Communists want parliament to investigate ex-Defense Minister Serdyukov

Communists want parliament to investigate ex-Defense Minister Serdyukov

The Communists caucus in the State Duma wants a parliamentary investigation into former Defense Minister Anatoly Serdyukov whom they suspect of alleged complicity in a multi-million dollar fraud involving state property uncovered in 2012.

The request to hold a parliamentary investigation into the activities of former senior state officials have been already passed to the Lower House chairman who, together with the State Duma Council will now decide whether the issue should be put to a vote, deputy chairman of the Communist Party’s Central Committee Valery Rashkin told the RIA Novosti news agency on Monday. 91 MPs signed the document, he added.

In December last year Communist lawmakers attempted to initiate a probe into Serdyukov’s work as Defense Minister but the motion was turned down after it only got 202 votes, when it needed to be passed by a simple majority of 226 votes.

Anatoly Serdyukov was sacked from the post of Russian Defense Minister in November 2012 following a major corruption scandal. Investigators claimed that several highly-placed executives, including the former head of the Defense Ministry’s property relations department, Evgenia Vasilyeva, picked lucrative state-owned real estate, invested state funds into them, and then sold them off to friendly companies at a significant discount. A total of 10 criminal cases have been launched, and law enforcers say they expect the number of cases to rise. Initially the fraud amounted to about 4 billion rubles (about US$130 million at 2012 rate), but with more details it grew to 6.7 billion rubles (over $215 million in 2012).

Several people have been charged in the case including Vasilyeva, who was described in the press as Serdyukov’s personal friend. She remains under house arrest as the investigation continues.
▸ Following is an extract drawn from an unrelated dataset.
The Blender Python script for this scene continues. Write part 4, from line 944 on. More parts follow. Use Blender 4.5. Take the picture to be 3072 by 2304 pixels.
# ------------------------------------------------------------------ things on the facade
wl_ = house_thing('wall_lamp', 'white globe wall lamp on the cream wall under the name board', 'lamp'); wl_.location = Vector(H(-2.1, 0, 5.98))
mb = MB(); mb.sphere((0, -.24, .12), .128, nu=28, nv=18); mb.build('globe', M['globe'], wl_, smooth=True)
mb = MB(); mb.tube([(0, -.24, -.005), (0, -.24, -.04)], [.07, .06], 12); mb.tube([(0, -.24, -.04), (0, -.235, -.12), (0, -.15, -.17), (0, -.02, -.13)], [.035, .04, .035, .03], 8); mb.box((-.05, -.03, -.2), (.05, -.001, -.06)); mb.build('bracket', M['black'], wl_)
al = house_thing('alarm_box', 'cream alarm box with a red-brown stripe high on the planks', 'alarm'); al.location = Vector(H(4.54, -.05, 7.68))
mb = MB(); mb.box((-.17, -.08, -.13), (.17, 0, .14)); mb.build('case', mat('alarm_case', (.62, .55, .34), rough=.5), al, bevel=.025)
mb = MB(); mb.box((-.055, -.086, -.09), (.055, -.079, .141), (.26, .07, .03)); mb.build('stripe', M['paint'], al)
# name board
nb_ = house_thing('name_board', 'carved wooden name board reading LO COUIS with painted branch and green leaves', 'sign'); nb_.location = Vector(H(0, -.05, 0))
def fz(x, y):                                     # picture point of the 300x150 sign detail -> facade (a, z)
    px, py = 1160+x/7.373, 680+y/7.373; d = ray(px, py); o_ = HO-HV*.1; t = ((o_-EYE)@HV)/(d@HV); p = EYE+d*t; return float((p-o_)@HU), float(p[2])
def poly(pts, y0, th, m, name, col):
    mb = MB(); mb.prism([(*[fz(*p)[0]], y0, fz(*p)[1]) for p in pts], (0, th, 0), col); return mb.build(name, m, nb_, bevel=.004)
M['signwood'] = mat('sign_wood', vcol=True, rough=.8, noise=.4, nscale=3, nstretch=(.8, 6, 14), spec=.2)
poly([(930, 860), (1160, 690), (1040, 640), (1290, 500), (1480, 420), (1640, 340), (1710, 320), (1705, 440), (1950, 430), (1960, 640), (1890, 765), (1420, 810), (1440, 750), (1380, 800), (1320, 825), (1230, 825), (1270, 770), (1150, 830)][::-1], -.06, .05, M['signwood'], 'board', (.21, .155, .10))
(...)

Initially the ex-minister was only questioned as a witness in the embezzlement case, but later found himself facing charges of abuse of power over an episode in which he allegedly ordered government contractors to build a road to a privately-owned sanatorium in southern Russia. The cost to the state budget was 56 million rubles (over $2 million). Serdyukov pleaded not guilty to the abuse of power charges and claims he was unaware of the suspected embezzlement in his ministry.

In March this year the abuse of power charges were dropped as part of a large-scale amnesty to commemorate the 20th anniversary of the modern Russian Constitution.